Your objective: Using the data below, output the first line and every line after it up to and including the line containing "NR = np.random.default_rng(11)", exactly as written and with nothing added.
········
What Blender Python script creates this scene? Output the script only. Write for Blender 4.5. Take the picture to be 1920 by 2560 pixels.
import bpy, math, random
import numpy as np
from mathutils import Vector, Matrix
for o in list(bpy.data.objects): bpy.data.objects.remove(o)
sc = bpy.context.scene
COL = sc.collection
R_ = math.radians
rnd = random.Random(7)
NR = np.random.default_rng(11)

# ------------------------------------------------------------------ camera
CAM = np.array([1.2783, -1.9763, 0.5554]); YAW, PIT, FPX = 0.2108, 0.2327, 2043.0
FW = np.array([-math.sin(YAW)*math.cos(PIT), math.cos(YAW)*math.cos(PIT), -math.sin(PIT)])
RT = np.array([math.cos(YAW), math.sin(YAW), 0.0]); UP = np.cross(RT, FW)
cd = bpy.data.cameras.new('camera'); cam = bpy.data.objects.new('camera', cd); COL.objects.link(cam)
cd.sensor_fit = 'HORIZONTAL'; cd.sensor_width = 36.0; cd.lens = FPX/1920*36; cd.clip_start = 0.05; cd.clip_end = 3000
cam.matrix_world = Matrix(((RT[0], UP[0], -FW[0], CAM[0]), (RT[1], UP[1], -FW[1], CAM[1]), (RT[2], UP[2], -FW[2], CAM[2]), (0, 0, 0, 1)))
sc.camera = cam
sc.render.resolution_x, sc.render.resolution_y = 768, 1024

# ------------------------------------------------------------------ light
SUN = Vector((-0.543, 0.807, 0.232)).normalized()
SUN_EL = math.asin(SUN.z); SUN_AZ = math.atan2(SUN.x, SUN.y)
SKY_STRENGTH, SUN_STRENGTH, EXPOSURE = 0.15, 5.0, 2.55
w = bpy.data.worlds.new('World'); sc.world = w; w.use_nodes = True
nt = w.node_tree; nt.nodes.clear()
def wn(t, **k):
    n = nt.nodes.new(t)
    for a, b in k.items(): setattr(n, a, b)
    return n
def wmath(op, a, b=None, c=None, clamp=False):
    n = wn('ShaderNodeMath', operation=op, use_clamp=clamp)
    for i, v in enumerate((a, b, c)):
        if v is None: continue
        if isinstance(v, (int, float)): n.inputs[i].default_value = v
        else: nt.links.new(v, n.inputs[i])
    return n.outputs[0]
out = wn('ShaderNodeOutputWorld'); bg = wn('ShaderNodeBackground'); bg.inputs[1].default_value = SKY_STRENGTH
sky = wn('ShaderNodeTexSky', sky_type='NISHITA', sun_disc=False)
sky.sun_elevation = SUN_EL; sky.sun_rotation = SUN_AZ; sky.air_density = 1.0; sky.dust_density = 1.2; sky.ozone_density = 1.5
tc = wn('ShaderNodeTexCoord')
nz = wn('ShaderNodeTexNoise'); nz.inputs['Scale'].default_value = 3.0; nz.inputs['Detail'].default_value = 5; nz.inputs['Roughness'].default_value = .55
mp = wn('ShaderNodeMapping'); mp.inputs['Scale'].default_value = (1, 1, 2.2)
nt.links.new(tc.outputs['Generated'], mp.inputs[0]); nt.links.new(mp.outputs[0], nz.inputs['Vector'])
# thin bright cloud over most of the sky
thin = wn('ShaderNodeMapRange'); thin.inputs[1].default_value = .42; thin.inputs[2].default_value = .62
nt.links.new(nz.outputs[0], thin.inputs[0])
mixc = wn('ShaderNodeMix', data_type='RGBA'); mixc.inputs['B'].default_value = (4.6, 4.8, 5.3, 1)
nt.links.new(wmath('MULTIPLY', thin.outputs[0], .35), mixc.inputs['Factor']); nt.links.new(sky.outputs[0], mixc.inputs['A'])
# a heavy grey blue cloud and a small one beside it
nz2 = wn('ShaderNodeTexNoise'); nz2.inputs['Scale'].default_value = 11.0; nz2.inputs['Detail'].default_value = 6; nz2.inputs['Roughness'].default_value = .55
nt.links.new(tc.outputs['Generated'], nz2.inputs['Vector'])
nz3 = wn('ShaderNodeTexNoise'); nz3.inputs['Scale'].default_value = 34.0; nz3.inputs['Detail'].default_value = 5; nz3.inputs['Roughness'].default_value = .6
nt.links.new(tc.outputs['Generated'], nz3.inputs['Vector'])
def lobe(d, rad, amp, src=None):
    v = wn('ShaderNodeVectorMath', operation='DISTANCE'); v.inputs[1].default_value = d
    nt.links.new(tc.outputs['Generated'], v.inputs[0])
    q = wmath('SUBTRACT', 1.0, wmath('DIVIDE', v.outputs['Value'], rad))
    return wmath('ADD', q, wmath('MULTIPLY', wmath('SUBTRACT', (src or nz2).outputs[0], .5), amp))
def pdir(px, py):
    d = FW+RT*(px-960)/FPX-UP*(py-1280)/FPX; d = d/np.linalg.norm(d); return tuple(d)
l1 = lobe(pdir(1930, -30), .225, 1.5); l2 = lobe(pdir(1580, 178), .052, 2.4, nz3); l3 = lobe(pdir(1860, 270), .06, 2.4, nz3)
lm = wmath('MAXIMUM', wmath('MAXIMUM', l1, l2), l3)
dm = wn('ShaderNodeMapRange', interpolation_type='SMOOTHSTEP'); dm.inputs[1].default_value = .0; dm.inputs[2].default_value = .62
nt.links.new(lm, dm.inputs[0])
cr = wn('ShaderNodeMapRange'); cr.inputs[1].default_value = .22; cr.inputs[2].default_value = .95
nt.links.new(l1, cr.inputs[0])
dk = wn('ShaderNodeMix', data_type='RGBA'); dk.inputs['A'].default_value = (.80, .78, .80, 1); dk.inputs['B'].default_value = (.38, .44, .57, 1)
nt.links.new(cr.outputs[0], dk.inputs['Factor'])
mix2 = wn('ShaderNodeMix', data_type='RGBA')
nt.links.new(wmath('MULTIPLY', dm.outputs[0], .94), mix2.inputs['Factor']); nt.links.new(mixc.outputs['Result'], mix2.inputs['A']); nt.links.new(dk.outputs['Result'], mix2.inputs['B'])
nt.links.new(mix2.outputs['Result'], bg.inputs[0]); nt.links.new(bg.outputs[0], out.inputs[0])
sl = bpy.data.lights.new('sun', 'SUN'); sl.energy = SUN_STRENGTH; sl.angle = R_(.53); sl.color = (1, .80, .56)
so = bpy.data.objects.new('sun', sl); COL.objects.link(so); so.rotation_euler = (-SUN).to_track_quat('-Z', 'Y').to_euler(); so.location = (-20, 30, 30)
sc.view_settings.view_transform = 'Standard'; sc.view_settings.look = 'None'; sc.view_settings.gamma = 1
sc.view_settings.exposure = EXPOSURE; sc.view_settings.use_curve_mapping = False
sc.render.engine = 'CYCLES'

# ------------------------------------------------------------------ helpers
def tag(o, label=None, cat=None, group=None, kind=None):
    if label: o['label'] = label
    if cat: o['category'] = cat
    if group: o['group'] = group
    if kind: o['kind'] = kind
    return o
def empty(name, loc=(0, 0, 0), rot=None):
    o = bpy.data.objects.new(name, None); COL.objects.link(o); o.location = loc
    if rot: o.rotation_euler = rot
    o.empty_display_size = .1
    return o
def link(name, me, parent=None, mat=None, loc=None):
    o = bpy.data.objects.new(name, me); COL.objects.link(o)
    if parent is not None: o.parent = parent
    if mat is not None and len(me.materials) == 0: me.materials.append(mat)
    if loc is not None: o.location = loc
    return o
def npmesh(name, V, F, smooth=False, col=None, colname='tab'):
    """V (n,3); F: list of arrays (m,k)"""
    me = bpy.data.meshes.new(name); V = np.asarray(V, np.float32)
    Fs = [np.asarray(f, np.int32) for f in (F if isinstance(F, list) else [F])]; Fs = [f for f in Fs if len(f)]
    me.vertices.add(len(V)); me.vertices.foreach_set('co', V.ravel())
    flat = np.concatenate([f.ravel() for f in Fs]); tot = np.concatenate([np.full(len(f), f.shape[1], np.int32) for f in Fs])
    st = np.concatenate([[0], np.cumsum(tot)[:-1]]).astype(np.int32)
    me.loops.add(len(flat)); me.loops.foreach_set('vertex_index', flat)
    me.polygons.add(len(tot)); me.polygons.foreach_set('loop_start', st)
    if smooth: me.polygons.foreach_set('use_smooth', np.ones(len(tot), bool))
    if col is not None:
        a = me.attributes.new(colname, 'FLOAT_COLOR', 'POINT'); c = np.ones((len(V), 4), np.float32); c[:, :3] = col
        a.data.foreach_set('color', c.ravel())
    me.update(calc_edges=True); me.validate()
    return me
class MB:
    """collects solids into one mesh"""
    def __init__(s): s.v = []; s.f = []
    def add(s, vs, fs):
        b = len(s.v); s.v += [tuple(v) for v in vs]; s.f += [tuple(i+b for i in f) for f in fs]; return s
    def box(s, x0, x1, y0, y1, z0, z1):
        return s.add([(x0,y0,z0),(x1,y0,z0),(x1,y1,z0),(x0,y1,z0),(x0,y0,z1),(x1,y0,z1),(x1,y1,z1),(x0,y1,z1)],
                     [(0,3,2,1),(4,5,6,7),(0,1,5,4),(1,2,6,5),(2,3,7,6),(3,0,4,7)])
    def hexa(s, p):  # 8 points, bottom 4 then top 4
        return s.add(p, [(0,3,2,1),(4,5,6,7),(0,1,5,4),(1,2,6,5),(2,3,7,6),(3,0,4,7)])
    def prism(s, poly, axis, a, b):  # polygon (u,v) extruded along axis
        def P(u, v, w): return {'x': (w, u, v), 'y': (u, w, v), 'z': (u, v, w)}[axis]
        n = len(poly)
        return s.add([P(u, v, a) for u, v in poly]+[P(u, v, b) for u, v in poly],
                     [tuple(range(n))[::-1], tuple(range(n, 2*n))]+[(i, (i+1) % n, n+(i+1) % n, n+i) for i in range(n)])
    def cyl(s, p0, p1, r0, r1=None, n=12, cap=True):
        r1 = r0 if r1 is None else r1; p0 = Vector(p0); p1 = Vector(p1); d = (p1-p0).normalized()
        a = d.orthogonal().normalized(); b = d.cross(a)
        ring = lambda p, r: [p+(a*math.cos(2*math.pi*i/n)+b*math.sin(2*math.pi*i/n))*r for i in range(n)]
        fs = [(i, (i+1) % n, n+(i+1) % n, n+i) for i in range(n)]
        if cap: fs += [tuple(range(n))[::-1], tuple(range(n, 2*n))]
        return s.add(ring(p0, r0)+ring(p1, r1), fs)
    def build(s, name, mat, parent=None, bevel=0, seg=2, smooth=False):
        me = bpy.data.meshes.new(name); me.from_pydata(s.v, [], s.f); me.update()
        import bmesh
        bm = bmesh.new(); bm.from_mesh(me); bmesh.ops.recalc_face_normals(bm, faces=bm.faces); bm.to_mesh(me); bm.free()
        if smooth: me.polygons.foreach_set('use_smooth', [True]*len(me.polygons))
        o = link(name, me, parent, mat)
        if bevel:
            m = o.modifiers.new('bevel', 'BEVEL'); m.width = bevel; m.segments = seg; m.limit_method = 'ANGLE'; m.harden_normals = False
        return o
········
Output below:
What Blender Python script creates this scene? Output the script only. Write for Blender 4.5. Take the picture to be 1920 by 2560 pixels.
import bpy, math, random
import numpy as np
from mathutils import Vector, Matrix
for o in list(bpy.data.objects): bpy.data.objects.remove(o)
sc = bpy.context.scene
COL = sc.collection
R_ = math.radians
rnd = random.Random(7)
NR = np.random.default_rng(11)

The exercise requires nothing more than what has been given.